— Start Raw records —
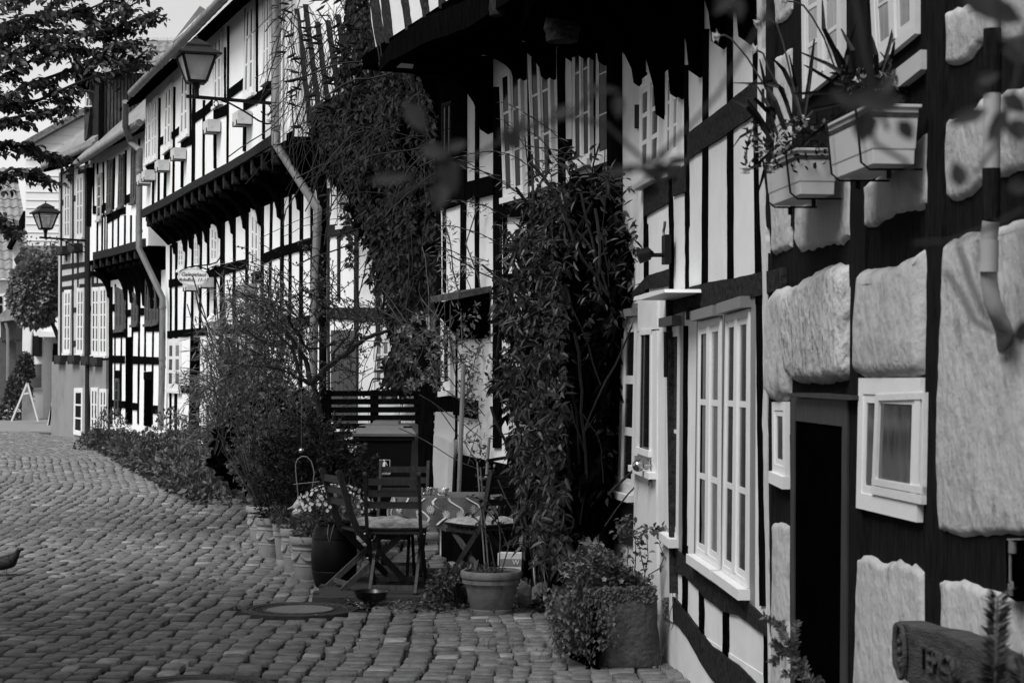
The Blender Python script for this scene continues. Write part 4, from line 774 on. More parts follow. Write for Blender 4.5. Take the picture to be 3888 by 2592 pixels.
# ------------------------------------------------------------ street lamps
M_LAMPG = mat('lamp_glass', .30, .25, .25, 5, .05, 8, stretch=(1, 1, .4), spec=.5)
M_ALU = mat('lamp_metal', .035, .5, .15, 6, .05, 20, metal=.5)
def make_lamp(label):
    t = thing('street_lamp', label, 'street lamp', group='four-sided lanterns on iron wall brackets')
    mb = MB(); mb.bar((0, 0, 0), (1.2, 0, .035), .035, .045); mb.tube([(0, 0, -.27), (.08, 0, -.29), (.2, 0, -.25), (.38, 0, -.14), (.6, 0, -.03), (.72, 0, 0)], .013, 8)
    mb.tube([(.1+.075*math.cos(a), 0, -.085+.075*math.sin(a)) for a in [i*.45 for i in range(2, 14)]], .008, 6); mb.tube([(.79+.03*math.cos(a), 0, -.045+.04*math.sin(a)) for a in [i*.5 for i in range(13)]], .008, 6)
    mb.box((-.02, -.05, -.33), (.015, .05, .08)); mb.build('bracket', M_IRON, t, True)
    X = 1.06; z = .03; mb = MB(); mb.tube([(X, 0, z), (X, 0, z+.13)], .036, 12); mb.tube([(X, 0, z+.12), (X, 0, z+.19)], [.045, .055], 12); mb.box((X-.12, -.12, z+.185), (X+.12, .12, z+.205))
    b, tp, z0, z1 = .115, .225, z+.205, z+.555
    for sx in (-1, 1):
        for sy in (-1, 1): mb.bar((X+sx*b, sy*b, z0), (X+sx*tp, sy*tp, z1), .03, .03)
    for (s, zz_) in ((b, z0+.01), (tp, z1)):
        for sx in (-1, 1): mb.bar((X+sx*s, -s, zz_), (X+sx*s, s, zz_), .018, .02); mb.bar((X-s, sx*s, zz_), (X+s, sx*s, zz_), .018, .02)
    mb.build('lantern_frame', M_IRON, t)
    g = MB(); e = .004
    for sx, sy in ((1, 0), (-1, 0), (0, 1), (0, -1)):
        if sx: g.add([(X+sx*(b-e), -b, z0), (X+sx*(b-e), b, z0), (X+sx*(tp-e), tp, z1), (X+sx*(tp-e), -tp, z1)], [(0, 1, 2, 3)])
        else: g.add([(X-b, sy*(b-e), z0), (X+b, sy*(b-e), z0), (X+tp, sy*(tp-e), z1), (X-tp, sy*(tp-e), z1)], [(0, 1, 2, 3)])
    g.build('lantern_glass', M_FROST, t)
    mb = MB(); mb.tube([(X, 0, z0), (X, 0, z0+.10)], .07, 14); mb.tube([(X-.02, 0, z0+.1), (X-.02, 0, z0+.26)], .012, 8); mb.tube([(X+.02, 0, z0+.1), (X+.02, 0, z0+.26)], .012, 8); mb.build('lamp_holder', M_WHITE, t, True)
    mb = MB(); r = lambda s, zz_: [(X+s*i, s*j, zz_) for i, j in ((-1, -1), (1, -1), (1, 1), (-1, 1))]
    rings = [r(.29, z1), r(.30, z1+.02), r(.15, z1+.125), r(.15, z1+.135), r(.165, z1+.13), r(.165, z1+.15), r(.03, z1+.24)]
    mb.add([p for q in rings for p in q], [(k*4+i, k*4+(i+1) % 4, (k+1)*4+(i+1) % 4, (k+1)*4+i) for k in range(6) for i in range(4)]+[(3, 2, 1, 0), (24, 25, 26, 27)])
    mb.tube([(X, 0, z1+.235), (X, 0, z1+.262)], .012, 8); mb.sphere((X, 0, z1+.27), .02, 8, 6); mb.build('lantern_roof', M_ALU, t)
    return t
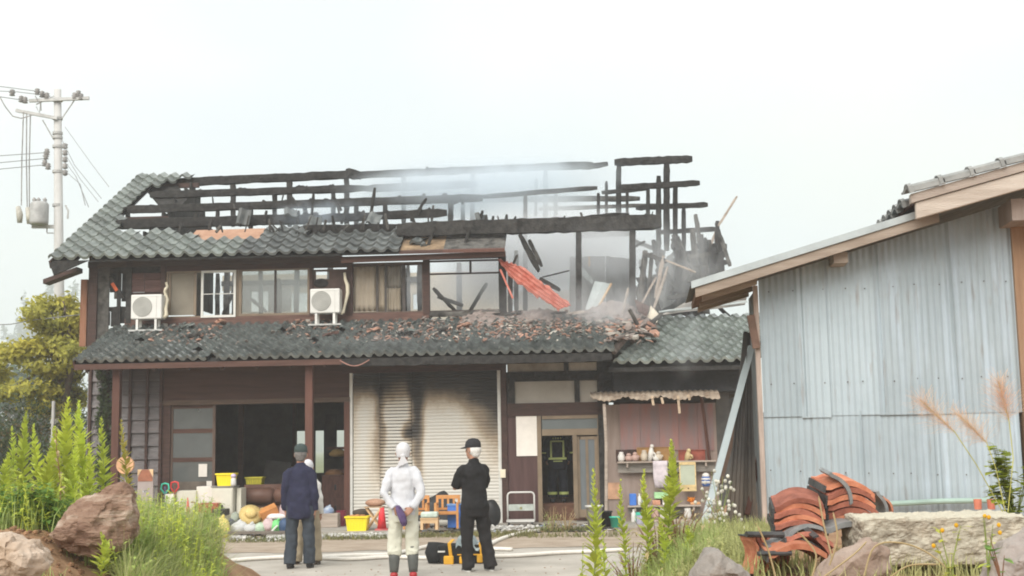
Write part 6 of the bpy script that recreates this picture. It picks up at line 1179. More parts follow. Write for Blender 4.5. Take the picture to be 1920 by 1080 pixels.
for x in (-.14,.14): part('leg',MB().box(x-.025,x+.025,-.12,.12,0,.19),light_wood,g)
part('top',MB().box(-.17,.17,-.13,.13,.19,.22),light_wood,g); part('front_apron',MB().box(-.115,.115,-.12,-.1,.12,.188),light_wood,g); bevel(part('cushion',MB().box(-.16,.16,-.13,.12,.222,.33),mat('pale_mint_cushion',(.42,.50,.44),.8,bump=.3),g),.03,3)
cabinet('blue_box',853,-1.9,.10,.26,.24,.42,blue_pl,'bright blue box under the seat of the chair next to the black-clad person','box',0,mat('lighter_blue_lid',(.12,.25,.5),.5))
mb=MB(); n=26
for j in range(12):
    for i in range(n+1):
        x=-.65+1.3*i/n; y=-.25+.5*j/11; e=max(0,1-(x/.66)**4)*max(0,1-((y)/.26)**2)**.6; mb.v.append((x,y,(.62+.08*math.sin(x*9)+R.uniform(-.03,.03))*e))
for j in range(11):
    for i in range(n): mb.f.append((j*(n+1)+i,j*(n+1)+i+1,(j+1)*(n+1)+i+1,(j+1)*(n+1)+i))
solo('black_tarpaulin',mb,mat('black_tarp',(.018,.019,.02),.6,scale=8,col2=(.045,.047,.05),bump=.6,bscale=20),'heap under black tarpaulin against the shutter behind the chairs','tarpaulin',smooth=True,loc=spot(815,-.9,.06)); bag(922,-1.2,.06,(.2,.15,.3),black_pl,'black sack against the shutter behind the black-clad person','sack','sack',False)
# hand truck
q=rect(952,923,1002,985,-.5); g=thing('hand_truck','pale green platform hand truck tipped up by the dark wall','hand truck',HF.world((q[0]+q[1])/2,-.5,.06),HF.yaw); w=(q[1]-q[0])/2; h=q[3]-.06; fm=mat('pale_mint_enamel',(.46,.50,.46),.45)
part('handle_frame',MB().tube([(-w,0,.05),(-w,0,h-.06),(-w+.02,0,h-.02),(-w+.06,0,h),(w-.06,0,h),(w-.02,0,h-.02),(w,0,h-.06),(w,0,.05)],.018,8),white_paint,g,True); part('cross_plate',MB().box(-w+.018,w-.018,-.012,.012,h*.42,h*.62),fm,g); part('plate_mark',MB().tube([(0,-.02,h*.5),(0,-.012,h*.5)],.03,10),mat('olive_mark',(.2,.2,.1),.6),g); part('platform',MB().box(-w-.01,w+.01,-.35,-.03,.06,.10),white_paint,g)
for x in (-w+.04,w-.04): part('wheel',MB().tube([(x-.02,-.3,.03),(x+.02,-.3,.03)],.045,12),black_pl,g)
# tool bag
p=PZ(868,1060); g=thing('tool_bag','large open tool bag, black with yellow pockets, on the ground at the black-clad feet','tool bag',(p.x,p.y+.35,0),-.03); w=.36; tb=mat('black_bag_canvas',(.015,.016,.017),.8,bump=.3); yl=mat('amber_bag_trim',(.72,.38,.03),.6,var=.15)
bevel(part('bag_body',MB().add([(-w*.9,-.16,0),(w*.9,-.16,0),(w*.9,.16,0),(-w*.9,.16,0),(-w,-.2,.27),(w,-.2,.27),(w,.2,.27),(-w,.2,.27)],[(3,2,1,0),(0,1,5,4),(1,2,6,5),(2,3,7,6),(3,0,4,7),(4,5,6,7)]),tb,g),.03,3)
part('bag_end',MB().tube([(-w-.02,0,.02),(-w-.04,0,.16),(-w-.03,0,.29)],[.13,.16,.12],12,1.0),tb,g,True)
for x0,x1,z0,z1 in ((-.27,-.13,.0,.12),(-.05,.05,.01,.11),(.2,.28,.02,.13)): bevel(part('pocket',MB().box(x0,x1,-.235,-.17,z0,z1),yl,g),.015)
for x in (-.17,.27): part('strap',MB().bar((x,-.205,.12),(x-.02,-.215,.29),.045,.012,(0,1,0)).bar((x-.02,-.215,.29),(x+.02,.0,.33),.045,.012),yl,g)
part('trim',MB().box(-.08,w*.93,-.2,-.178,.125,.14),yl,g); part('label_strip',MB().box(-w*.98,-w*.7,-.212,-.186,.17,.19),white_paint,g)
cov=MB(); n=14
for j in range(7):
    for i in range(n+1): x=-.1+.50*i/n; y=-.22+.42*j/6; cov.v.append((x,y,.30+.05*math.sin(i*1.3)+.04*math.cos(j*1.1)-(.12 if j==0 else 0)+R.uniform(-.01,.01)))
for j in range(6):
    for i in range(n): cov.f.append((j*(n+1)+i,j*(n+1)+i+1,(j+1)*(n+1)+i+1,(j+1)*(n+1)+i))
part('contents_cover',cov,mat('slate_film',(.10,.13,.14),.35,scale=9,col2=(.36,.42,.42),bump=.6),g,True)
# fire hoses
hose_m=mat('white_fire_hose',(.62,.59,.53),.8,scale=12,col2=(.72,.69,.63),bump=.3)
def hose(pts,label):
    P=[PZ(px,py,.035) for px,py in pts]; Q=[]
    for i in range(len(P)-1):
        for t in np.linspace(0,1,8,endpoint=False):
            p0,p1,p2,p3=P[max(i-1,0)],P[i],P[i+1],P[min(i+2,len(P)-1)]; Q.append(.5*((2*p1)+(p2-p0)*t+(2*p0-5*p1+4*p2-p3)*t*t+(3*p1-p0-3*p2+p3)*t**3))
    Q.append(P[-1]); solo('fire_hose',MB().tube(Q,.045,8,.7),hose_m,label,'fire hose',smooth=True)
hose(((380,1056),(470,1048),(560,1044),(650,1048),(730,1044),(800,1046),(870,1043),(960,1042),(1050,1036),(1110,1034),(1180,1030)),'white fire hose lying straight across the yard behind the people'); hose(((560,1046),(660,1041),(730,1039),(780,1029),(815,1022),(850,1024),(905,1028),(960,1030)),'second white fire hose bending up towards the tool bag'); hose(((912,1024),(935,1012),(958,1004),(985,998),(1010,994)),'thin hose curving from the black-clad person to the hand truck')
# pots by the entrance
def pot(px,v,r,h,m,label,name='plant_pot',cat='pot'):
    g=thing(name,label,cat,spot(px,v,.06)); part('shell',MB().lathe([(r*.75,0),(r*.95,h*.92),(r*1.08,h*.92),(r*1.08,h),(r*.9,h),(r*.72,.03)],18),m,g,True); part('soil',MB().lathe([(r*.88,h*.9),(0.001,h*.92)],14),mat('potting_soil',(.05,.04,.03),.95) if 'potting_soil' not in MATS else MATS['potting_soil'],g)
pot(1115,-1.9,.165,.42,white_paint,'white planter behind the tall weed before the entrance'); pot(1155,-1.9,.12,.2,teal_pl,'teal flower pot on the ground beside the white planter'); pot(1136,-1.7,.13,.3,black_pl,'black bucket between white planter and teal pot','bucket','bucket')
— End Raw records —
Short task:
Find the number of lines in which the word "picture" occurs, and write nothing but that number.

The completed task:
2